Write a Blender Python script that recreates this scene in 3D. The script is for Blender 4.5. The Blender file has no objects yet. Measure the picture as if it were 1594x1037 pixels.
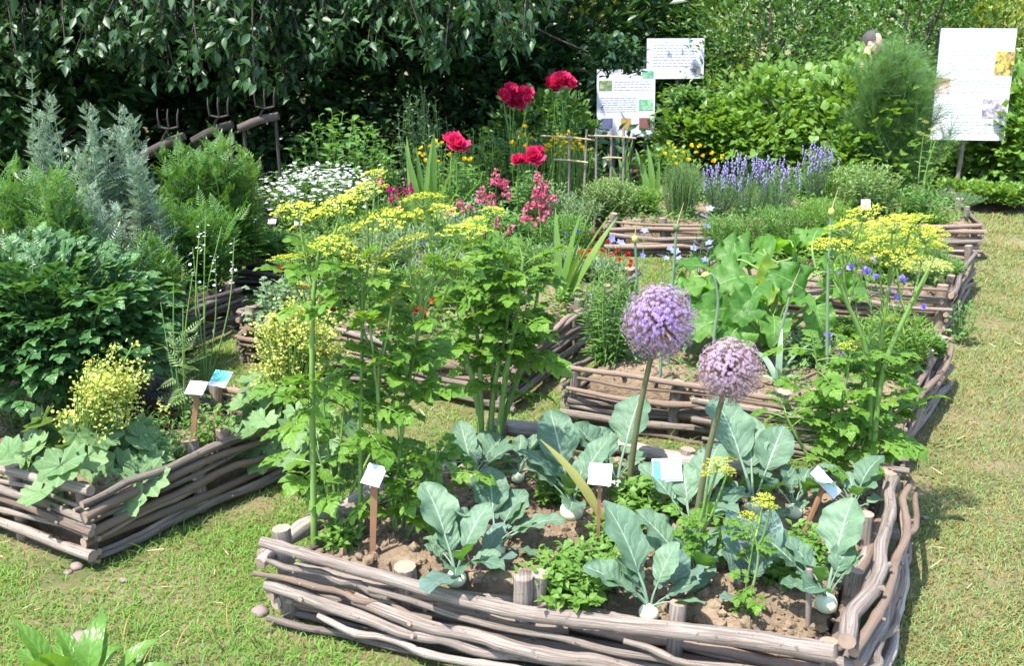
* * *
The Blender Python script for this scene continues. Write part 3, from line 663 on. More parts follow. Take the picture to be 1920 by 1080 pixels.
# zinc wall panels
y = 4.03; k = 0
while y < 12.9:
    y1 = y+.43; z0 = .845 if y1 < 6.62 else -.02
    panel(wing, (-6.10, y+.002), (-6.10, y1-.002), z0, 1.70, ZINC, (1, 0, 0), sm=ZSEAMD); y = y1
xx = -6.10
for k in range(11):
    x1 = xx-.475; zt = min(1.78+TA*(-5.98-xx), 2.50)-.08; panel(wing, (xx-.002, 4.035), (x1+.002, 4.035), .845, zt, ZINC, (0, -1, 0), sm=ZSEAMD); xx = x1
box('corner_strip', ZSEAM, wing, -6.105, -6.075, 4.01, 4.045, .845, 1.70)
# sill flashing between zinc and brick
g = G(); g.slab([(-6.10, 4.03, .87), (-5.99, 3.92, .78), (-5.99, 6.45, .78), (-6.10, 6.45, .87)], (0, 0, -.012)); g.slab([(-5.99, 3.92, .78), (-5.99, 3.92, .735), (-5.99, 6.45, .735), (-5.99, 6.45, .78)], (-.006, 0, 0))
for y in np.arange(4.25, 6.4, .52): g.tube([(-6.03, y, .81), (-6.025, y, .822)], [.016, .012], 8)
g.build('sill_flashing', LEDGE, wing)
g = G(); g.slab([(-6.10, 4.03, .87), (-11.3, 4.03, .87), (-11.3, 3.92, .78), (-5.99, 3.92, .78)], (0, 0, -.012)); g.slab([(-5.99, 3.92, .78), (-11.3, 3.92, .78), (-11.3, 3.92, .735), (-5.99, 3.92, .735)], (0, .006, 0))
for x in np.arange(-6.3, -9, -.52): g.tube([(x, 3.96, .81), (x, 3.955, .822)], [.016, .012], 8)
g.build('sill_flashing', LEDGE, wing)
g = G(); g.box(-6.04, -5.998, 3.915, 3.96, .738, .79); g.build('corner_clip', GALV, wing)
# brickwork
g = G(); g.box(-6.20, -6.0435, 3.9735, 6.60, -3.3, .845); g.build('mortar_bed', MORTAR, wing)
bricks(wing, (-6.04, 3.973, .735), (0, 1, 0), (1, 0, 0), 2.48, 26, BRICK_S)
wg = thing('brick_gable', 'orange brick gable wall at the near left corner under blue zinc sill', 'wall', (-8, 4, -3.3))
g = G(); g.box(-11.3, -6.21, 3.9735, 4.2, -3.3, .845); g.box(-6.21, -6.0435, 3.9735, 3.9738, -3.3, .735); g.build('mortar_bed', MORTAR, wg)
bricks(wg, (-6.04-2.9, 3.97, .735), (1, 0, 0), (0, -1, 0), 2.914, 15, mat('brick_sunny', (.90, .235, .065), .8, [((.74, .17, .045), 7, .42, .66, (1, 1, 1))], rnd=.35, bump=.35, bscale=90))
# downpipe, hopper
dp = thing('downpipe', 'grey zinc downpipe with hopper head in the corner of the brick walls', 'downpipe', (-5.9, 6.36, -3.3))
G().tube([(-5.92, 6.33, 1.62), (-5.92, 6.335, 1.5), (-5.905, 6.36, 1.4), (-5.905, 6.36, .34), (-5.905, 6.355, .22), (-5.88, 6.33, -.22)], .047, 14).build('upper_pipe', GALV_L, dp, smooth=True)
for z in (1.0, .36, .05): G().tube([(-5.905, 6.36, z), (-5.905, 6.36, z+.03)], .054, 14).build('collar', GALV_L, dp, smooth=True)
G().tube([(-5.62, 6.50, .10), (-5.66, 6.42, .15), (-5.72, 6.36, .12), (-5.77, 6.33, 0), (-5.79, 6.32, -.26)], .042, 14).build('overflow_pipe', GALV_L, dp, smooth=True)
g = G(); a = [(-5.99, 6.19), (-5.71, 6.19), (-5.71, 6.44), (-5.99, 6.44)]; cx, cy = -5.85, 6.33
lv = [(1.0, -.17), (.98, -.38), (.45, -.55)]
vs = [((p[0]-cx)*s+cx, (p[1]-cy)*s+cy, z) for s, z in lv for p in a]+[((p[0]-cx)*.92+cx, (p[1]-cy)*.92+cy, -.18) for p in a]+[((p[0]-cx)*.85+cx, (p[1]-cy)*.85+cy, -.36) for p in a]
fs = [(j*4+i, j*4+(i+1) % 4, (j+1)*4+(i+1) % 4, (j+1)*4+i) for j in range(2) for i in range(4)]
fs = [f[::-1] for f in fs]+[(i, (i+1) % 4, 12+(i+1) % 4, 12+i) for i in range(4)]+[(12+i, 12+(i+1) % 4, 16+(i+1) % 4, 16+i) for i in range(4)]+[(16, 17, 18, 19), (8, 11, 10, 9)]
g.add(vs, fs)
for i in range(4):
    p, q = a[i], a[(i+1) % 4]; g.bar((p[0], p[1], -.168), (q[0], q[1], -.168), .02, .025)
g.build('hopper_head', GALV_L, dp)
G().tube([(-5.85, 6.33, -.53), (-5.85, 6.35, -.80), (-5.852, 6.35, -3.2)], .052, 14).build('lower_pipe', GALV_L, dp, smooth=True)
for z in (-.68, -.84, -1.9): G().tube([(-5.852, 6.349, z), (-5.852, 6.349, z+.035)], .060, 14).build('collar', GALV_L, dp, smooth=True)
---
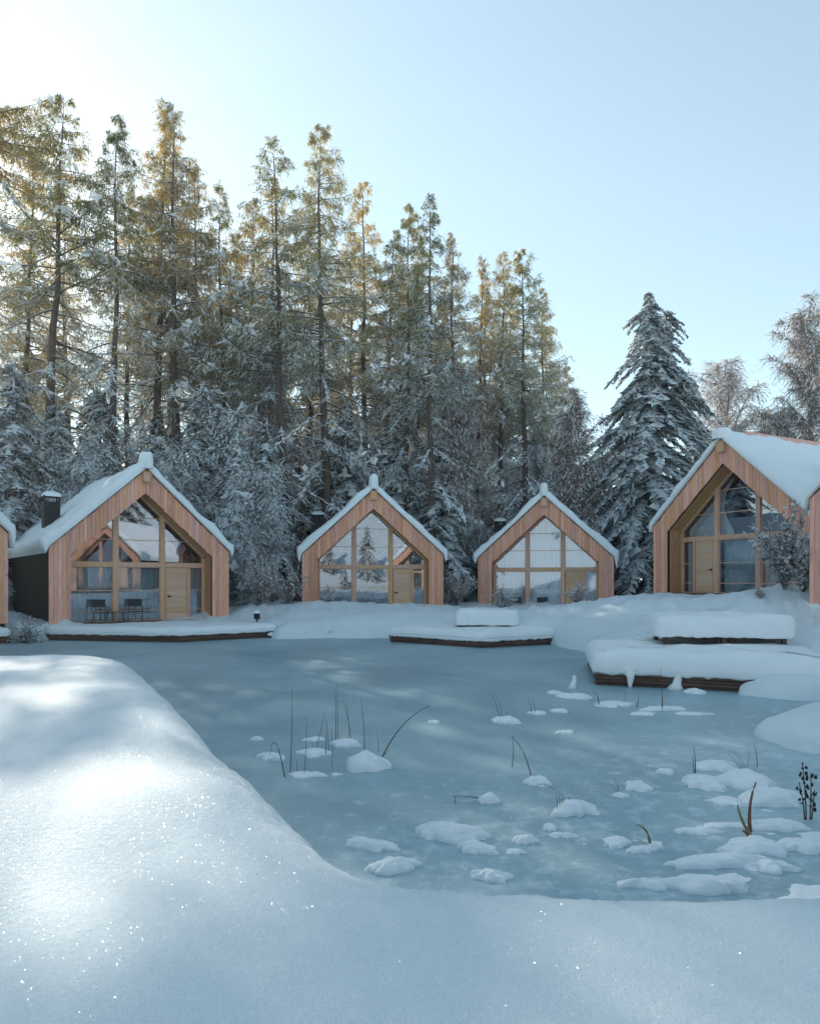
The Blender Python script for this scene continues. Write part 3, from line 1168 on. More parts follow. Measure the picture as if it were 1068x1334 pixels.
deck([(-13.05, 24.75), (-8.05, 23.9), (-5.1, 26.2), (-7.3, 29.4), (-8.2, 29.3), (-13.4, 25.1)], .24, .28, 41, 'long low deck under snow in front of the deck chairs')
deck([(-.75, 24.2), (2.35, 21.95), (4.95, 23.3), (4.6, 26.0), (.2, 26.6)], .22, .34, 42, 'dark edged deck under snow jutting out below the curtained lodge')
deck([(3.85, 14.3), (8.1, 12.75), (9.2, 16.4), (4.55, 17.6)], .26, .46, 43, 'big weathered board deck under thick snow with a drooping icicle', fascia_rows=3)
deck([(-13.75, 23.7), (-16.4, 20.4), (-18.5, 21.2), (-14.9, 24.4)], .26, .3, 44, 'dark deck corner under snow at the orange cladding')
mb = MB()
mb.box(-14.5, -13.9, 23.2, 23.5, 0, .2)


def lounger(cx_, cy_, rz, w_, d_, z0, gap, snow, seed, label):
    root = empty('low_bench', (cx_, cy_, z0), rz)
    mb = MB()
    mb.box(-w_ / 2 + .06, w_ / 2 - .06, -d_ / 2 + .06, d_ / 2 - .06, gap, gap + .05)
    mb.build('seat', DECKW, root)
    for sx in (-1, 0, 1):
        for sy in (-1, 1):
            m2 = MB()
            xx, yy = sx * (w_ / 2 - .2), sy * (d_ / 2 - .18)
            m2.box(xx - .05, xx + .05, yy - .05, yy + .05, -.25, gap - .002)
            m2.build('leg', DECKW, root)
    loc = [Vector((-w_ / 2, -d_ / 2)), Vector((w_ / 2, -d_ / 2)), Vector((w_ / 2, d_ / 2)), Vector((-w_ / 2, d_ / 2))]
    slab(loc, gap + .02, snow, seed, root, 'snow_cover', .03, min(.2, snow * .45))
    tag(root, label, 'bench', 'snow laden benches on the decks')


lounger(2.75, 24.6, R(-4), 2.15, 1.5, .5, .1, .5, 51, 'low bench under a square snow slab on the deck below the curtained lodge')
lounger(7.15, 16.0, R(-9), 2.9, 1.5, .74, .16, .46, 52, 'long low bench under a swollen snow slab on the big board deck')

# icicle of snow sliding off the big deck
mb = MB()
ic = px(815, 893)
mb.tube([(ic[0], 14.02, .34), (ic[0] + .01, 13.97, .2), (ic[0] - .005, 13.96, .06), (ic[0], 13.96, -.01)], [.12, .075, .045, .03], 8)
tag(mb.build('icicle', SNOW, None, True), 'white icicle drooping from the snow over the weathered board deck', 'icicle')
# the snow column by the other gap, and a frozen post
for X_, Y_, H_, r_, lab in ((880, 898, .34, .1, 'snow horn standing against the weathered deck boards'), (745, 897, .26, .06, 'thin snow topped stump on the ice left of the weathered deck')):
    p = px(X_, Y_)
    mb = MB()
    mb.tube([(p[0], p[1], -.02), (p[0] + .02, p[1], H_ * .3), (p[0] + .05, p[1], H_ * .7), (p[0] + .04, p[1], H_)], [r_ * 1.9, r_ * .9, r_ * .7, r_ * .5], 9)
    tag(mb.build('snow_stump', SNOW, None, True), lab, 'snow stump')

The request
Nothing beyond the lines starting at the line containing "were 1068x1334 pixels." and ending at the line containing "lounger(7.15, 16.0, R(-9), 2.9, 1.5, .74, .16, .46, 52, 'long" is to be reproduced; reproduce those lines exactly, both ends included.

Problem solution
The Blender Python script for this scene continues. Write part 3, from line 1168 on. More parts follow. Measure the picture as if it were 1068x1334 pixels.
deck([(-13.05, 24.75), (-8.05, 23.9), (-5.1, 26.2), (-7.3, 29.4), (-8.2, 29.3), (-13.4, 25.1)], .24, .28, 41, 'long low deck under snow in front of the deck chairs')
deck([(-.75, 24.2), (2.35, 21.95), (4.95, 23.3), (4.6, 26.0), (.2, 26.6)], .22, .34, 42, 'dark edged deck under snow jutting out below the curtained lodge')
deck([(3.85, 14.3), (8.1, 12.75), (9.2, 16.4), (4.55, 17.6)], .26, .46, 43, 'big weathered board deck under thick snow with a drooping icicle', fascia_rows=3)
deck([(-13.75, 23.7), (-16.4, 20.4), (-18.5, 21.2), (-14.9, 24.4)], .26, .3, 44, 'dark deck corner under snow at the orange cladding')
mb = MB()
mb.box(-14.5, -13.9, 23.2, 23.5, 0, .2)


def lounger(cx_, cy_, rz, w_, d_, z0, gap, snow, seed, label):
    root = empty('low_bench', (cx_, cy_, z0), rz)
    mb = MB()
    mb.box(-w_ / 2 + .06, w_ / 2 - .06, -d_ / 2 + .06, d_ / 2 - .06, gap, gap + .05)
    mb.build('seat', DECKW, root)
    for sx in (-1, 0, 1):
        for sy in (-1, 1):
            m2 = MB()
            xx, yy = sx * (w_ / 2 - .2), sy * (d_ / 2 - .18)
            m2.box(xx - .05, xx + .05, yy - .05, yy + .05, -.25, gap - .002)
            m2.build('leg', DECKW, root)
    loc = [Vector((-w_ / 2, -d_ / 2)), Vector((w_ / 2, -d_ / 2)), Vector((w_ / 2, d_ / 2)), Vector((-w_ / 2, d_ / 2))]
    slab(loc, gap + .02, snow, seed, root, 'snow_cover', .03, min(.2, snow * .45))
    tag(root, label, 'bench', 'snow laden benches on the decks')


lounger(2.75, 24.6, R(-4), 2.15, 1.5, .5, .1, .5, 51, 'low bench under a square snow slab on the deck below the curtained lodge')
lounger(7.15, 16.0, R(-9), 2.9, 1.5, .74, .16, .46, 52, 'long low bench under a swollen snow slab on the big board deck')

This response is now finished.